(Flashback) Is This A Joke? [Realms of Pugmire]

The latest from Eddy:

Related to the last post about articulating the tone of Pugmire, I remembered an old blog post I made way back when I first announced Pugmire in the ancient days of 2014. I got a lot of people assuming the announcement was some kind of joke — often enough that a few months later, I wrote a blog about it. Here you can see some of the elements I built on in the previous post to my writers.

One question I get regularly is whether Pugmire is a joke. Given that I’ve been responsible for some pranks in the past when I worked with White Wolf, it’s somewhat of a fair question. The short answer is obviously “it isn’t,” but there are nuances to the question that are more complex beyond the obvious “this is a real game that is being made.”

For example, it isn’t a typical Onyx Path game on the surface. It’s not using pools of d10s, it isn’t gritty and dark, and it’s not geared to an adult audience. Over the years I’ve gotten pretty good at working on those kinds of games, and I’m happy to keep doing so, but part of the reason for developing Pugmire is that I wanted to try something different. That’s one of the great points of working with Onyx Path over White Wolf for me — Rich is able and willing to try new ideas that wouldn’t fit in the original company’s structure or business plan, and I have ownership over this thing I created to boot. Given that this game doesn’t fit an established mold, I can see why some folks would assume it’s a joke.

Similarly, the game does have humor in it, but I maintain that it isn’t a funny game. We as players laugh at the idea that there’s a religious tenet of “Be A Good Dog,” but the characters in the world take it very seriously. It’s somewhat like the humor in Paranoia, although over the years its parody meta-humor has bled into the game itself. Again, if some folks see funny bits, it’s easy to mistake that the whole game is a joke.

One of the trickiest parts as I work on the game is allowing humor without making the game “funny.” So far I’ve been using the term “light-hearted” to explain the nuance, but it’s something that you really only get once you dive in. Some of the playtest groups are nice enough to post quotes or anecdotes on social media so I can read them, and most of those posts are gags. I take that as encouraging — people are excited and having fun with the game, even at this early stage. When I’ve run the game myself the level of humor changes depending on the group, but there’s always at least some laughs. The reason why it isn’t a joke, and why I’m adamant on that point, is because a “funny game” can really only be funny. A light-hearted game, however, can include more depth and options.

This ties in the concept of mourning.

Wait, what? Give me a moment to explain.

One of the images I keep in my mind is something Rich mentioned during one of our many chats about the game: the dog who mourns the passing of their owner by lying down outside their room or their bed. That’s the overall tone of how dogs feel about the loss of Man. In fact, the very first version of the game was much darker. It was closer to the so-called “normal Onyx Path game” in ethos, and that elegiac tone was a central focus. In one of my first playtests, some of the players at the end remarked at how the game can be “dark as shit.” So, paradoxically, I feel it’s very important to keep that so-called “Onyx Path flavor” in the game, even though the surface of the game obscures it. But if I wrote the game to be nothing but gags and jokes, it would be hard to get to that spectrum of emotion.

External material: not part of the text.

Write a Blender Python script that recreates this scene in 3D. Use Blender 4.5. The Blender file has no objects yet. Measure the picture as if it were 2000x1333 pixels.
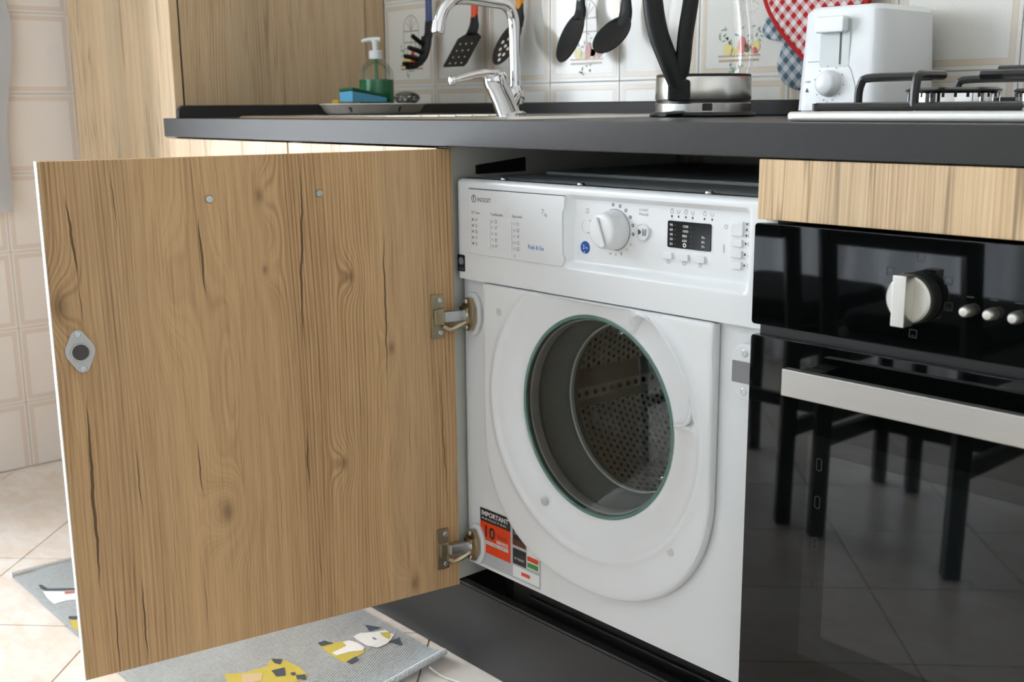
import bpy, bmesh, math, random
from math import sin, cos, pi, radians, sqrt, exp, atan2
from mathutils import Matrix, Vector
random.seed(7)
SC = bpy.context.scene
COL = SC.collection

# ------------------------------------------------------------------ camera
CAM = Vector((1.37745, -1.08379, 0.92951))
YAW, PITCH, ROLL, FPX = 0.846935, -0.209032, -0.008733, 2177.6
def cam_axes():
    fw = Vector((-sin(YAW)*cos(PITCH), cos(YAW)*cos(PITCH), sin(PITCH)))
    r0 = Vector((cos(YAW), sin(YAW), 0)); u0 = r0.cross(fw)
    return cos(ROLL)*r0+sin(ROLL)*u0, -sin(ROLL)*r0+cos(ROLL)*u0, fw
_r, _u, _f = cam_axes()
cd = bpy.data.cameras.new('camera'); cam = bpy.data.objects.new('camera', cd); COL.objects.link(cam)
cd.sensor_fit = 'HORIZONTAL'; cd.sensor_width = 36.0; cd.lens = FPX*36.0/2000.0
cd.clip_start = 0.02
cd.dof.use_dof = True; cd.dof.focus_distance = 1.52; cd.dof.aperture_fstop = 7.0
m = Matrix.Identity(4)
for i in range(3):
    m[i][0], m[i][1], m[i][2], m[i][3] = _r[i], _u[i], -_f[i], CAM[i]
cam.matrix_world = m
SC.camera = cam

# ------------------------------------------------------------------ world, light, exposure
W = bpy.data.worlds.new('daylight'); SC.world = W; W.use_nodes = True
bg = W.node_tree.nodes['Background']
bg.inputs[0].default_value = (0.91, 0.955, 1.0, 1); bg.inputs[1].default_value = 19.5
SC.view_settings.view_transform = 'Standard'; SC.view_settings.look = 'None'
SC.view_settings.gamma = 1.0; SC.view_settings.use_curve_mapping = False
SC.view_settings.exposure = -0.27
SC.cycles.use_denoising = True
SC.cycles.use_adaptive_sampling = True; SC.cycles.adaptive_threshold = .12
SC.cycles.max_bounces = 6; SC.cycles.diffuse_bounces = 3; SC.cycles.glossy_bounces = 4
SC.cycles.transmission_bounces = 4; SC.cycles.transparent_max_bounces = 12
SC.cycles.caustics_reflective = False; SC.cycles.caustics_refractive = False
RX0, RX1, RY0, RY1, RZ = -1.59, 2.3, -2.35, 0.573, 2.6
WIN1 = (-2.15, -0.46, 0.05, 2.10)      # glazed door in the left wall: y0 y1 z0 z1
WIN2 = (-1.40, -0.05, 0.06, 2.20)      # unseen glazed door behind an added sheer curtain in the far wall: x0 x1 z0 z1
def portal(name, loc, rot, sx, sy):
    l = bpy.data.lights.new(name, 'AREA'); l.shape = 'RECTANGLE'; l.size = sx; l.size_y = sy
    l.cycles.is_portal = True
    o = bpy.data.objects.new(name, l); COL.objects.link(o); o.location = loc; o.rotation_euler = rot
portal('window_portal', (RX0-0.13, (WIN1[0]+WIN1[1])/2, (WIN1[2]+WIN1[3])/2), (0, radians(-90), 0), WIN1[3]-WIN1[2], WIN1[1]-WIN1[0])

portal('window_portal', ((WIN2[0]+WIN2[1])/2, RY0-0.13, (WIN2[2]+WIN2[3])/2), (radians(90), 0, 0), WIN2[1]-WIN2[0], WIN2[3]-WIN2[2])
# ------------------------------------------------------------------ material helpers
def srgb(r, g, b):
    f = lambda c: (c/255/12.92) if c/255 <= .04045 else ((c/255+.055)/1.055)**2.4
    return (f(r), f(g), f(b), 1)
def newmat(name):
    mt = bpy.data.materials.new(name); mt.use_nodes = True
    nt = mt.node_tree; b = nt.nodes['Principled BSDF']
    return mt, nt, b
def mat(name, col, rough=.5, metal=0, spec=.5, coat=0, noise=0, nscale=60, bump=0, emit=None, sheen=0):
    """plain surface with a little procedural colour variation"""
    mt, nt, b = newmat(name)
    b.inputs['Roughness'].default_value = rough; b.inputs['Metallic'].default_value = metal
    b.inputs['Specular IOR Level'].default_value = spec
    b.inputs['Coat Weight'].default_value = coat; b.inputs['Coat Roughness'].default_value = .04
    if sheen: b.inputs['Sheen Weight'].default_value = sheen
    n = nt.nodes.new('ShaderNodeTexNoise'); n.inputs['Scale'].default_value = nscale; n.inputs['Detail'].default_value = 3
    tc = nt.nodes.new('ShaderNodeTexCoord'); nt.links.new(tc.outputs['Object'], n.inputs['Vector'])
    mx = nt.nodes.new('ShaderNodeMix'); mx.data_type = 'RGBA'
    k = noise
    mx.inputs[6].default_value = tuple(max(0, c*(1-k)) for c in col[:3])+(1,)
    mx.inputs[7].default_value = tuple(min(1, c*(1+k)) for c in col[:3])+(1,)
    nt.links.new(n.outputs['Fac'], mx.inputs[0]); nt.links.new(mx.outputs[2], b.inputs['Base Color'])
    if bump:
        bp = nt.nodes.new('ShaderNodeBump'); bp.inputs['Strength'].default_value = bump; bp.inputs['Distance'].default_value = .001
        nt.links.new(n.outputs['Fac'], bp.inputs['Height']); nt.links.new(bp.outputs[0], b.inputs['Normal'])
    return mt

class X:
    """tiny node-expression builder"""
    def __init__(s, nt, sock): s.nt, s.s = nt, sock
    def _m(s, op, *a, clamp=False):
        n = s.nt.nodes.new('ShaderNodeMath'); n.operation = op; n.use_clamp = clamp
        for i, v in enumerate((s,)+a):
            if isinstance(v, X): s.nt.links.new(v.s, n.inputs[i])
            else: n.inputs[i].default_value = v
        return X(s.nt, n.outputs[0])
    def __add__(s, o): return s._m('ADD', o)
    __radd__ = __add__
    def __mul__(s, o): return s._m('MULTIPLY', o)
    __rmul__ = __mul__
    def __sub__(s, o): return s._m('SUBTRACT', o)
    def __rsub__(s, o): return (s*-1.0)+o
    def __truediv__(s, o): return s._m('DIVIDE', o)
    def sin(s): return s._m('SINE')
    def abs(s): return s._m('ABSOLUTE')
    def pw(s, e): return s._m('POWER', e)
    def exp(s): return s._m('EXPONENT')
    def frac(s): return s._m('FRACT')
    def floor(s): return s._m('FLOOR')
    def mn(s, o): return s._m('MINIMUM', o)
    def mx(s, o): return s._m('MAXIMUM', o)
    def gt(s, o): return s._m('GREATER_THAN', o)
    def atan2(s, o): return s._m('ARCTAN2', o)
    def sqrt(s): return s._m('SQRT')
    def clamp(s): return s._m('ADD', 0.0, clamp=True)
    def ramp(s, a, b): return ((s-a)/(b-a)).clamp()
def objcoord(nt):
    tc = nt.nodes.new('ShaderNodeTexCoord'); sp = nt.nodes.new('ShaderNodeSeparateXYZ')
    nt.links.new(tc.outputs['Object'], sp.inputs[0])
    return [X(nt, sp.outputs[i]) for i in range(3)]
def noise(nt, x, y, z, detail=2, rough=.5, dist=0):
    c = nt.nodes.new('ShaderNodeCombineXYZ')
    for i, v in enumerate((x, y, z)):
        if isinstance(v, X): nt.links.new(v.s, c.inputs[i])
        else: c.inputs[i].default_value = v
    n = nt.nodes.new('ShaderNodeTexNoise'); n.inputs['Scale'].default_value = 1; n.inputs['Detail'].default_value = detail
    n.inputs['Roughness'].default_value = rough; n.inputs['Distortion'].default_value = dist
    nt.links.new(c.outputs[0], n.inputs['Vector'])
    return X(nt, n.outputs['Fac'])
def mixc(nt, f, a, b):
    n = nt.nodes.new('ShaderNodeMix'); n.data_type = 'RGBA'
    if isinstance(f, X): nt.links.new(f.s, n.inputs[0])
    else: n.inputs[0].default_value = f
    for i, v in ((6, a), (7, b)):
        if isinstance(v, tuple): n.inputs[i].default_value = v
        else: nt.links.new(v, n.inputs[i])
    return n.outputs[2]
def bumpn(nt, h, bsdf, strength=.2, dist=.001):
    bp = nt.nodes.new('ShaderNodeBump'); bp.inputs['Strength'].default_value = strength; bp.inputs['Distance'].default_value = dist
    nt.links.new(h.s, bp.inputs['Height']); nt.links.new(bp.outputs[0], bsdf.inputs['Normal'])

def wood(name, axis='X', seed=0., knots=(), cracks=(), light=(228, 202, 164), dark=(166, 130, 92), generic=True, rough=.42):
    mt, nt, b = newmat(name)
    c = objcoord(nt); u = c[0] if axis == 'X' else c[1]; v = c[2]
    n1 = noise(nt, u*3.0, v*.55, seed, 1); n2 = noise(nt, u*11., v*1.7, seed+5.3, 1)
    n0 = noise(nt, u*7.0, 0.0, seed+9.1, 0)
    t = u + (n1-.5)*.14 + (n2-.5)*.018
    kd = None
    for (ku, kv, A, a, bb, cr) in knots:
        du = (u-ku)/a; dv = (v-kv)/bb
        t = t + ((du*du+dv*dv)*-1.0).exp()*A
        if cr > 0:
            du2 = (u-ku)/(cr); dv2 = (v-kv)/(cr*1.9)
            k = ((du2*du2+dv2*dv2)*-1.0).exp()
            kd = k if kd is None else kd.mx(k)
    jit = noise(nt, u*60., v*3., seed+2.2, 1)
    ring = ((t*(2*pi/.0062)+jit*3.5).sin()*.32+(t*(2*pi/.0039)+jit*6.0).sin()*.20+.48).clamp().pw(1.5)
    amp = noise(nt, u*16., v*1.1, seed+3.7, 0).ramp(.35, .68)
    ring2 = ((t*(2*pi/.031)).sin()*.5+.5)
    fib = noise(nt, u*420., v*10., seed+1.1, 2, .6)
    pore = fib.ramp(.58, .70)
    plank = noise(nt, (u*11.5+n1*1.2).floor()*7.31, seed+4.4, 0.0, 0)
    f = ring*(amp*.50+.12) + ring2*.12 + (fib-.5)*.75 + pore*.12 + (plank-.5)*.75 + (n0-.5)*.25 + .17
    f = f.clamp()
    col = mixc(nt, f, srgb(*light), srgb(*dark))
    # slightly greener/greyer boards
    col = mixc(nt, plank.ramp(.5, .72)*.32, col, srgb(186, 168, 138))
    col = mixc(nt, plank.ramp(.46, .30)*.35, col, srgb(198, 158, 110))
    ck = None
    wob = (noise(nt, 3.3, v*24., seed+.7, 2)-.5)*.007 if cracks else None
    for (cu0, cv0, cu1, cv1, w) in cracks:
        vm, h = (cv0+cv1)/2, abs(cv1-cv0)/2
        sl = (cu1-cu0)/(cv1-cv0) if cv1 != cv0 else 0
        d = (u-((v-vm)*sl+(cu0+cu1)/2)-wob).abs()
        q = (v-vm)/h; tp = 1.0-q*q
        k = ((tp*(w*.92)-d)/.0010).clamp()
        ck = k if ck is None else ck.mx(k)
    if generic:
        g = noise(nt, u*38.+n2*1.5, v*1.15, seed+8.8, 2, .55)
        gm = noise(nt, u*3.1, v*2.3, seed+7.7, 0).ramp(.50, .62)
        g = ((.020-(g-.5).abs())/.02).clamp()*gm
        g2 = noise(nt, u*90., v*2.2, seed+3.1, 1).ramp(.69, .74)
        g = g.mx(g2*.9)*.62
        ck = g if ck is None else ck.mx(g)
    if ck is not None: col = mixc(nt, ck*.85, col, srgb(70, 50, 28))
    if kd is not None: col = mixc(nt, kd*.62, col, srgb(104, 76, 48))
    nt.links.new(col, b.inputs['Base Color'])
    b.inputs['Roughness'].default_value = rough; b.inputs['Specular IOR Level'].default_value = .35
    bumpn(nt, noise(nt, u*520., v*14., seed+1.1, 1, .6), b, .25, .0005)
    return mt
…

Is it a “serious” game? Hell no. It’s a game where you play dogs wielding magic and swords to rescue iPads from ancient ruins. I not only accept that, but I want to make that a feature. I don’t know about other people’s gaming groups, but mine generally tend to joke around during the session anyhow, so it’s nice to write a game that leans into that. But it’s also a game that addresses dealing with loss, ethics and religious dogma, casual racism, and nationalism. None of that is necessary to play and enjoy the game, but it’s there if you want to dig into it.

Is Pugmire a joke? No. Because it can be so much more.






2 responses to “(Flashback) Is This A Joke? [Realms of Pugmire]”

  1. Bluegrass Geek Avatar
    Bluegrass Geek

    I love this post, as it does bring out some things I’d wondered about the setting. It’s dripping with potential for a grim or serious game, but it’s also made for a great light-hearted romp. It’s the perfect blend of the two.

    I’m hoping I can use Fetch Quest as a way to convince my friends to give Pugmire and/or Monarchies of Mau a shot for a long-term game.

  2. DarkShepherd Avatar

    I honestly admit I have always thought Pugmire didn’t belong in Onyx or even White Wolf. I thought maybe it was “Werewolf-Lite for kids” or something. Then came another game called “They Came From Beneath the Sea!” and I started to wonder what the fuck was going on with Onyx. But after the surprise success of Pugmire and looking into it some more, now I respect it. I respect the writers’ passion for it. It’s just going to take some time for some of us who looks funny at Pugmire for standing out as a light-hearted game, with all the current games we have now – A Light in the Darkness. Keep up the great work!